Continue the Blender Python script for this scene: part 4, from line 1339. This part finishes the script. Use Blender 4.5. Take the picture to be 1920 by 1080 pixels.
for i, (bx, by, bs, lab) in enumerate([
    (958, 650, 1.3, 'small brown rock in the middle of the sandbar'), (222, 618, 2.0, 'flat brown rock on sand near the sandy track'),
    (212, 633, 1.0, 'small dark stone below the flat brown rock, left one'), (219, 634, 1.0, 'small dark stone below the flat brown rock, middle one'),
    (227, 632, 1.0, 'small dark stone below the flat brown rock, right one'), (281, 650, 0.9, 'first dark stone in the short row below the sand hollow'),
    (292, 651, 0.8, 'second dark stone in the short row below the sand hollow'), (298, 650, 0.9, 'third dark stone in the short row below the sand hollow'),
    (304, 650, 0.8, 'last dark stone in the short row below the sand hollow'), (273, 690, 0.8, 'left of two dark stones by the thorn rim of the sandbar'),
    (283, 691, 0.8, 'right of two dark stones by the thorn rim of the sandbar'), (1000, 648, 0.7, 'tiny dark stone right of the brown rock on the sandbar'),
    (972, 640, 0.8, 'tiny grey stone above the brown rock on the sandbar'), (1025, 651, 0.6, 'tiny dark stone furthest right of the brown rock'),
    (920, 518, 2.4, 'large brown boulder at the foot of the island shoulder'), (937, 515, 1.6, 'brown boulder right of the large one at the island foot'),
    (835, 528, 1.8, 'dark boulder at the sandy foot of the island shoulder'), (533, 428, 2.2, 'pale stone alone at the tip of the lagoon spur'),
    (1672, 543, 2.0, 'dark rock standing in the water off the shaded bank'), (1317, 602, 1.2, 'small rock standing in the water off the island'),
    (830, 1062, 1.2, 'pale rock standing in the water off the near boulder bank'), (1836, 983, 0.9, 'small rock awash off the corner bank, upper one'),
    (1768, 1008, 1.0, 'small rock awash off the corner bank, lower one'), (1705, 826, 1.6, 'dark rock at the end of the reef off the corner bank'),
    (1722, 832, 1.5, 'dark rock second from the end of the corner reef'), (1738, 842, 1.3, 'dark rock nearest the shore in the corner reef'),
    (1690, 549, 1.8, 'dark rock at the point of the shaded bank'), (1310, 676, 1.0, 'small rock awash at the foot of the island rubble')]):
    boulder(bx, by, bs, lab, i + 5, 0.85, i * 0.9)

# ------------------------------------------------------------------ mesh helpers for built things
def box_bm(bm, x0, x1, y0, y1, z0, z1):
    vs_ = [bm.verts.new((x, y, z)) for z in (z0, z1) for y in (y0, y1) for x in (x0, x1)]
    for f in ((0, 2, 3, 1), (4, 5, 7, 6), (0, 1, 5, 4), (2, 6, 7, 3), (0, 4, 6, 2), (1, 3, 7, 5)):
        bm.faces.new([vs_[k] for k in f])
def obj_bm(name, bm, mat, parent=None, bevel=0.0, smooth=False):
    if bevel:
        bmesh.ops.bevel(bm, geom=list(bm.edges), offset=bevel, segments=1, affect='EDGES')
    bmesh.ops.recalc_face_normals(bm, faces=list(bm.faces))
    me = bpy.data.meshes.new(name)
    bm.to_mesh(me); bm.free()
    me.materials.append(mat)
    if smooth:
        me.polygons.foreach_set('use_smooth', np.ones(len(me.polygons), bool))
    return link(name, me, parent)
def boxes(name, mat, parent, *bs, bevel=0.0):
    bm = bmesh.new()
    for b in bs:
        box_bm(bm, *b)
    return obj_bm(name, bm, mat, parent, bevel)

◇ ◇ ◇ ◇

Every line above should be retyped exactly as given.

Continue the Blender Python script for this scene: part 4, from line 1339. This part finishes the script. Use Blender 4.5. Take the picture to be 1920 by 1080 pixels.
for i, (bx, by, bs, lab) in enumerate([
    (958, 650, 1.3, 'small brown rock in the middle of the sandbar'), (222, 618, 2.0, 'flat brown rock on sand near the sandy track'),
    (212, 633, 1.0, 'small dark stone below the flat brown rock, left one'), (219, 634, 1.0, 'small dark stone below the flat brown rock, middle one'),
    (227, 632, 1.0, 'small dark stone below the flat brown rock, right one'), (281, 650, 0.9, 'first dark stone in the short row below the sand hollow'),
    (292, 651, 0.8, 'second dark stone in the short row below the sand hollow'), (298, 650, 0.9, 'third dark stone in the short row below the sand hollow'),
    (304, 650, 0.8, 'last dark stone in the short row below the sand hollow'), (273, 690, 0.8, 'left of two dark stones by the thorn rim of the sandbar'),
    (283, 691, 0.8, 'right of two dark stones by the thorn rim of the sandbar'), (1000, 648, 0.7, 'tiny dark stone right of the brown rock on the sandbar'),
    (972, 640, 0.8, 'tiny grey stone above the brown rock on the sandbar'), (1025, 651, 0.6, 'tiny dark stone furthest right of the brown rock'),
    (920, 518, 2.4, 'large brown boulder at the foot of the island shoulder'), (937, 515, 1.6, 'brown boulder right of the large one at the island foot'),
    (835, 528, 1.8, 'dark boulder at the sandy foot of the island shoulder'), (533, 428, 2.2, 'pale stone alone at the tip of the lagoon spur'),
    (1672, 543, 2.0, 'dark rock standing in the water off the shaded bank'), (1317, 602, 1.2, 'small rock standing in the water off the island'),
    (830, 1062, 1.2, 'pale rock standing in the water off the near boulder bank'), (1836, 983, 0.9, 'small rock awash off the corner bank, upper one'),
    (1768, 1008, 1.0, 'small rock awash off the corner bank, lower one'), (1705, 826, 1.6, 'dark rock at the end of the reef off the corner bank'),
    (1722, 832, 1.5, 'dark rock second from the end of the corner reef'), (1738, 842, 1.3, 'dark rock nearest the shore in the corner reef'),
    (1690, 549, 1.8, 'dark rock at the point of the shaded bank'), (1310, 676, 1.0, 'small rock awash at the foot of the island rubble')]):
    boulder(bx, by, bs, lab, i + 5, 0.85, i * 0.9)

# ------------------------------------------------------------------ mesh helpers for built things
def box_bm(bm, x0, x1, y0, y1, z0, z1):
    vs_ = [bm.verts.new((x, y, z)) for z in (z0, z1) for y in (y0, y1) for x in (x0, x1)]
    for f in ((0, 2, 3, 1), (4, 5, 7, 6), (0, 1, 5, 4), (2, 6, 7, 3), (0, 4, 6, 2), (1, 3, 7, 5)):
        bm.faces.new([vs_[k] for k in f])
def obj_bm(name, bm, mat, parent=None, bevel=0.0, smooth=False):
    if bevel:
        bmesh.ops.bevel(bm, geom=list(bm.edges), offset=bevel, segments=1, affect='EDGES')
    bmesh.ops.recalc_face_normals(bm, faces=list(bm.faces))
    me = bpy.data.meshes.new(name)
    bm.to_mesh(me); bm.free()
    me.materials.append(mat)
    if smooth:
        me.polygons.foreach_set('use_smooth', np.ones(len(me.polygons), bool))
    return link(name, me, parent)
def boxes(name, mat, parent, *bs, bevel=0.0):
    bm = bmesh.new()
    for b in bs:
        box_bm(bm, *b)
    return obj_bm(name, bm, mat, parent, bevel)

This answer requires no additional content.